3D scene scripts:
* Start *

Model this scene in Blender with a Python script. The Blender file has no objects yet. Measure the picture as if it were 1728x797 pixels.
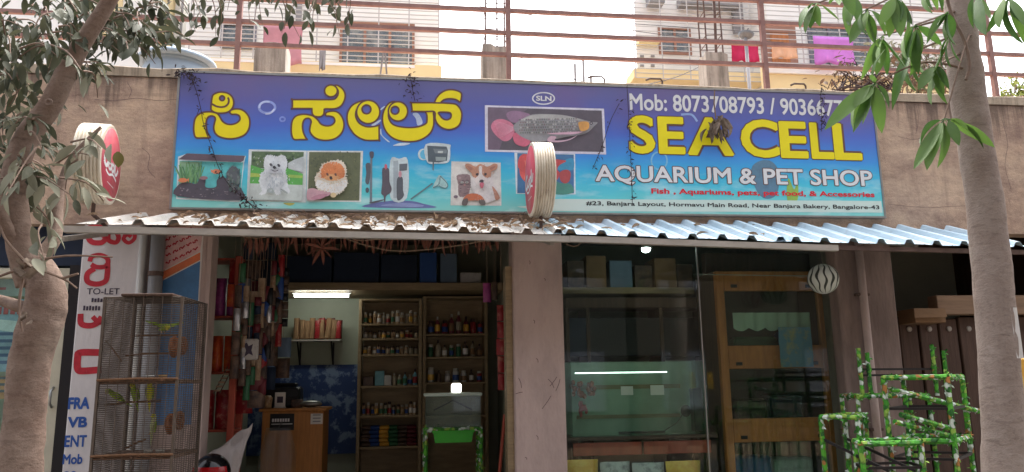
import bpy, math, random
from mathutils import Vector, Matrix, noise
from mathutils.geometry import tessellate_polygon
PI = math.pi
R = math.radians
rnd = random.Random(11)
S = bpy.context.scene
COL = S.collection

# ------------------------------------------------------------------ camera
CAM = Vector((1.934, -6.281, 1.63))
YAW, PITCH, ROLL = R(7.27), R(10.82), R(-0.858)
FPX = 1300.0
fw = Vector((math.sin(YAW)*math.cos(PITCH), math.cos(YAW)*math.cos(PITCH), math.sin(PITCH)))
r0 = Vector((math.cos(YAW), -math.sin(YAW), 0)); u0 = r0.cross(fw)
rt = math.cos(ROLL)*r0 + math.sin(ROLL)*u0
up = -math.sin(ROLL)*r0 + math.cos(ROLL)*u0
cd = bpy.data.cameras.new('camera'); cam = bpy.data.objects.new('camera', cd); COL.objects.link(cam)
cam.matrix_world = Matrix(((rt.x, up.x, -fw.x, CAM.x), (rt.y, up.y, -fw.y, CAM.y), (rt.z, up.z, -fw.z, CAM.z), (0, 0, 0, 1)))
cd.sensor_fit = 'HORIZONTAL'; cd.sensor_width = 36.0; cd.lens = FPX/1728*36
cd.clip_start = 0.05; cd.clip_end = 2000
S.camera = cam

# ------------------------------------------------------------------ world, sun, exposure
SUN_EL, SUN_AZ = R(64), R(25)          # azimuth clockwise from +Y
w = bpy.data.worlds.new('World'); S.world = w; w.use_nodes = True
nt = w.node_tree; nt.nodes.clear()
sky = nt.nodes.new('ShaderNodeTexSky'); sky.sky_type = 'NISHITA'; sky.sun_disc = False
sky.sun_elevation = SUN_EL; sky.sun_rotation = SUN_AZ
sky.air_density = 1.0; sky.dust_density = 8.0; sky.ozone_density = 0.6
hs = nt.nodes.new('ShaderNodeHueSaturation'); hs.inputs['Saturation'].default_value = .35      # hazy white overcast
bg = nt.nodes.new('ShaderNodeBackground'); bg.inputs['Strength'].default_value = 0.15
wo = nt.nodes.new('ShaderNodeOutputWorld')
nt.links.new(sky.outputs[0], hs.inputs['Color']); nt.links.new(hs.outputs[0], bg.inputs[0]); nt.links.new(bg.outputs[0], wo.inputs[0])
sd = bpy.data.lights.new('sun', 'SUN'); sd.energy = .5; sd.angle = R(22); sd.color = (1, .95, .88)
sun = bpy.data.objects.new('sun', sd); COL.objects.link(sun)
sdir = Vector((math.sin(SUN_AZ)*math.cos(SUN_EL), math.cos(SUN_AZ)*math.cos(SUN_EL), math.sin(SUN_EL)))
sun.rotation_euler = sdir.to_track_quat('Z', 'Y').to_euler()
S.view_settings.view_transform = 'Standard'; S.view_settings.look = 'None'
S.view_settings.gamma = 1.0; S.view_settings.exposure = 2.15
S.render.engine = 'CYCLES'
S.cycles.use_denoising = True
S.cycles.max_bounces = 8; S.cycles.transparent_max_bounces = 24
S.cycles.sample_clamp_indirect = 6

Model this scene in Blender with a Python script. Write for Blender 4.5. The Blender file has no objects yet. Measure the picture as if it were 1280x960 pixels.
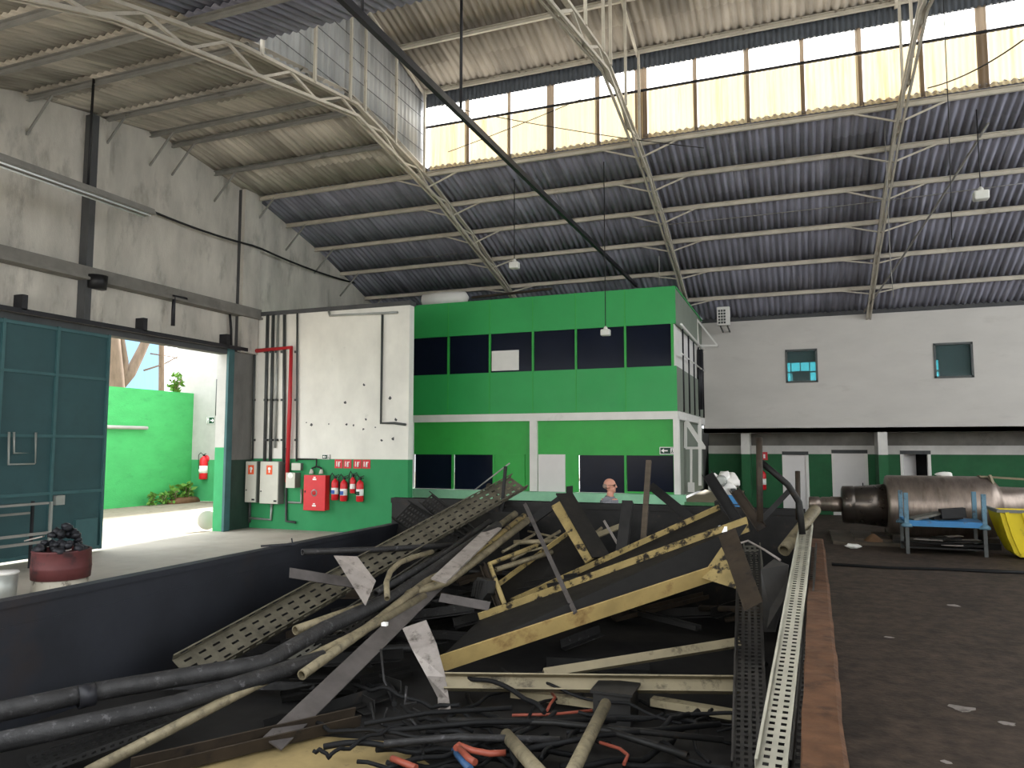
import bpy, bmesh, math, random
from mathutils import Vector, Matrix, noise as mnoise
random.seed(7)
S = bpy.context.scene
COL = S.collection

# ------------------------------------------------------------------ camera, world, light, exposure
F, CX, CY, H = 930.0, 640.0, 480.0, 2.35
PITCH = math.atan(77 / F)
YAW = math.atan(360 / math.hypot(F, 77))
cam = bpy.data.objects.new('camera', bpy.data.cameras.new('camera'))
COL.objects.link(cam)
cam.location = (0, 0, H)
cam.rotation_euler = (math.pi / 2 + PITCH, 0, YAW)
cam.data.sensor_width = 36
cam.data.lens = F * 36 / 1280
cam.data.clip_end = 500
S.camera = cam
S.view_settings.view_transform = 'Standard'
S.view_settings.look = 'None'
S.view_settings.gamma = 1
S.view_settings.use_curve_mapping = False
S.view_settings.exposure = 2.15

W = bpy.data.worlds.new('sky')
S.world = W
W.use_nodes = True
bg = W.node_tree.nodes['Background']
bg.inputs[0].default_value = (0.93, 0.97, 1.0, 1)
bg.inputs[1].default_value = 1.0


def add_light(name, kind, loc, rot, energy, color=(1, 1, 1), size=None, size_y=None, angle=None):
    d = bpy.data.lights.new(name, kind)
    d.energy = energy
    d.color = color
    if size:
        d.shape = 'RECTANGLE'
        d.size = size
        d.size_y = size_y or size
    if angle:
        d.angle = angle
    o = bpy.data.objects.new(name, d)
    COL.objects.link(o)
    o.location = loc
    o.rotation_euler = rot
    return o


# soft high sun from beyond the back wall: lights the yard and the clerestory from outside
sun = add_light('sun', 'SUN', (0, 0, 30), (math.radians(-50), math.radians(-3), 0), 6.0, (1, 0.97, 0.92), angle=math.radians(8))


# ------------------------------------------------------------------ helpers
def ray(px, py):
    x = (px - CX) / F
    u = -(py - CY) / F
    c, s = math.cos(PITCH), math.sin(PITCH)
    f2 = c - u * s
    z = s + u * c
    cy, sy = math.cos(YAW), math.sin(YAW)
    return Vector((x * cy - f2 * sy, x * sy + f2 * cy, z))


def aY(px, py, Y):
    r = ray(px, py)
    t = Y / r.y
    return Vector((r.x * t, Y, r.z * t + H))


def aX(px, py, X):
    r = ray(px, py)
    t = X / r.x
    return Vector((X, r.y * t, r.z * t + H))


def aZ(px, py, Z):
    r = ray(px, py)
    t = (Z - H) / r.z
    return Vector((r.x * t, r.y * t, Z))


ORD = ['first', 'second', 'third', 'fourth', 'fifth', 'sixth', 'seventh', 'eighth', 'ninth', 'tenth', 'eleventh', 'twelfth',
       'thirteenth', 'fourteenth', 'fifteenth', 'sixteenth', 'seventeenth', 'eighteenth', 'nineteenth', 'twentieth',
       'twenty-first', 'twenty-second', 'twenty-third', 'twenty-fourth', 'twenty-fifth']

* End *

WRITTEN INSTRUCTION: Only a number is needed: how many lines of the material above contain "Model"?

SOLVED PROBLEM: 2